Is that your own interpretation or is this something that is agreed upon. I haven't seen anything other that the fact that this is an isolated galaxy with a large hot gas (or plasma) envelope. The conflict in data is with a similar isolated galaxy (also without galaxies anywhere near) that does not show such an envelope.
So either the idea of dark matter haloes after merging is incorrect (there are no galaxies anywhere near), or the other galaxy has somehow lost it's dark matter halo altogether. Either way, I agree with John L.

Cheers.

Greg
2004-Oct-27, 06:52 AM
This kind of speculation simply demonstrates that we still have a long way to go in the field of cosmology when something as basic as dark matter is still so poorly understood. The more questions like this that come up, however, the closer we get to the real answers.
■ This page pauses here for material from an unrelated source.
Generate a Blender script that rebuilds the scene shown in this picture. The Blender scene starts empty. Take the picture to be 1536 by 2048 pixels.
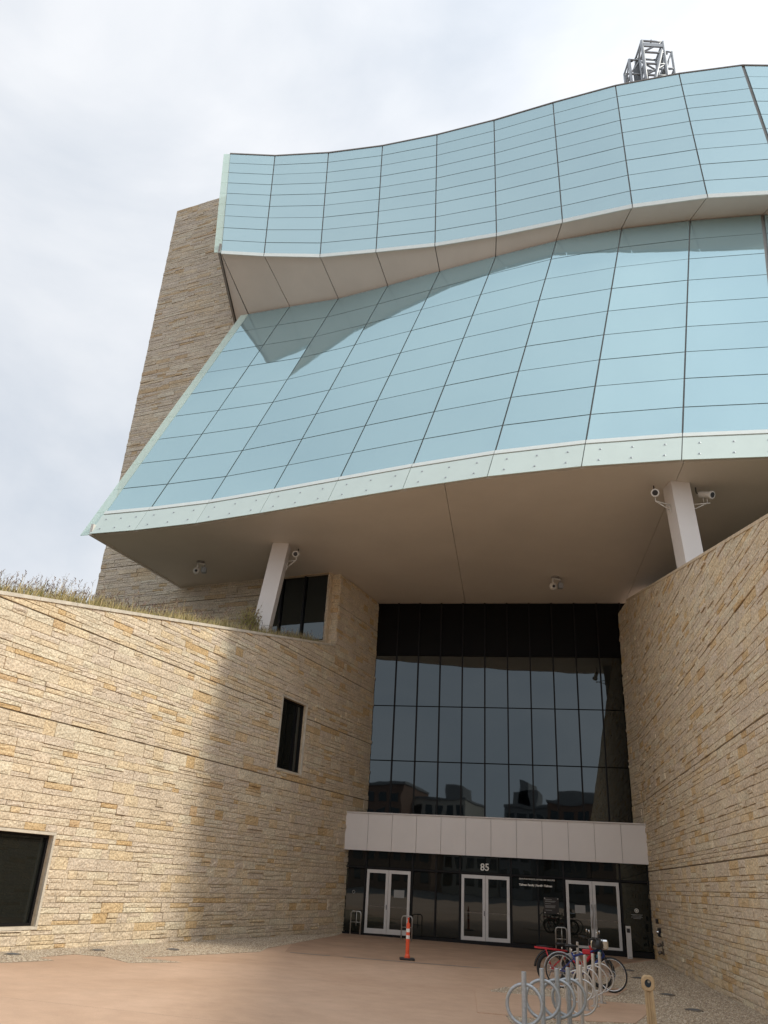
import bpy, math, random
import numpy as np
from mathutils import Vector, Matrix

# ------------------------------------------------------------------ camera, sky, sun
scn = bpy.context.scene
col = scn.collection
RAD = math.radians

EYE = np.array([0.0, 0.0, 1.9])
PITCH, ROLL, LENS_PX = RAD(24.75), RAD(3.3), 1600.0
_f = np.array([0, math.cos(PITCH), math.sin(PITCH)])
_r0 = np.array([1.0, 0, 0]); _u0 = np.cross(_r0, _f)
_r = math.cos(ROLL) * _r0 + math.sin(ROLL) * _u0
_u = -math.sin(ROLL) * _r0 + math.cos(ROLL) * _u0
cam_d = bpy.data.cameras.new('camera')
cam_d.sensor_fit = 'HORIZONTAL'; cam_d.sensor_width = 36.0
cam_d.lens = LENS_PX / 1536 * 36.0
cam_d.clip_start = 0.1; cam_d.clip_end = 3000
cam = bpy.data.objects.new('camera', cam_d); col.objects.link(cam)
cam.matrix_world = Matrix(((_r[0], _u[0], -_f[0], EYE[0]), (_r[1], _u[1], -_f[1], EYE[1]),
                           (_r[2], _u[2], -_f[2], EYE[2]), (0, 0, 0, 1)))
scn.camera = cam
scn.render.resolution_x, scn.render.resolution_y = 768, 1024

SUN_AZ, SUN_EL = 107.0, 41.0
sun_dir = np.array([math.sin(RAD(SUN_AZ)) * math.cos(RAD(SUN_EL)), math.cos(RAD(SUN_AZ)) * math.cos(RAD(SUN_EL)), math.sin(RAD(SUN_EL))])
sun_d = bpy.data.lights.new('sun', 'SUN'); sun_d.energy = 2.0; sun_d.angle = RAD(6.0); sun_d.color = (1.0, 0.93, 0.80)
sun = bpy.data.objects.new('sun', sun_d); col.objects.link(sun)
sun.rotation_euler = Vector(-sun_dir).to_track_quat('-Z', 'Y').to_euler()
sun.location = (60, -20, 80)

scn.view_settings.view_transform = 'Standard'
scn.view_settings.look = 'None'
scn.view_settings.exposure = 0.36
scn.view_settings.gamma = 1.0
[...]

So we are getting somewhere, albeit slowly.

GOURDHEAD
2004-Oct-27, 12:44 PM
I don't remember the article addressing the heat source nor the details of the spectroscopic analysis on which the observation is based. If a similar galaxy had no envelope of gas or one that had not been heated to such temperatures, the dark matter constraining force would be more difficult to detect. I am surprised that no mention was made of confirmation of the gas escape restraining effect by observation of the orbiting velocities of the peripheral stars.

Gas at the reported temperature should be plasma and could be constrained by a magnetic field giving rise to some sort of feedback loop that would sustain the effect.

I would like to indict frame dragging if I were capable.

Eric Burgess
2004-Oct-27, 12:52 PM
I know there are much greater minds than mine. However, this dark
> matter halo story puzzles me. They are they talking about dark matter
> keeping the halo at high temperatures but not gravity? If the mass is
> much larger than predicted (maybe several large black holes at the
> center of the galaxy), why can't that pull the gas back towards the
> center and produce the elevated temperatures? Why must it always be
> something we can't measure as yet. Frankly, I hope there is a bunch of
> dark matter. Warp drive here we come!
>
> Eric Burgess

Fraser
2004-Oct-28, 06:10 PM
Here's an official answer Eric.


The answer is that the Chandra observations show that the dark matter is distributed, so we know so we know that the mass is not all clumped in the centre. Our best estimate is that about 2/3 of the mass in the system is outside a radius of 60,000 light years [ie outside the optically luminous part of the galaxy), and we don't see anywhere near enough material out there to explain this. Just to touch a couple of other points in the forum thread, we're pretty sure the galaxy isn't the remnant of a group or cluster of galaxies (it would be more X-ray luminous and have more neighbouring dwarf galaxies), and we can't back up the X-ray mass estimate with orbital measurements because the stars don't go far enough out and it's too distant for globular clusters or planetary nebulae to make good targets.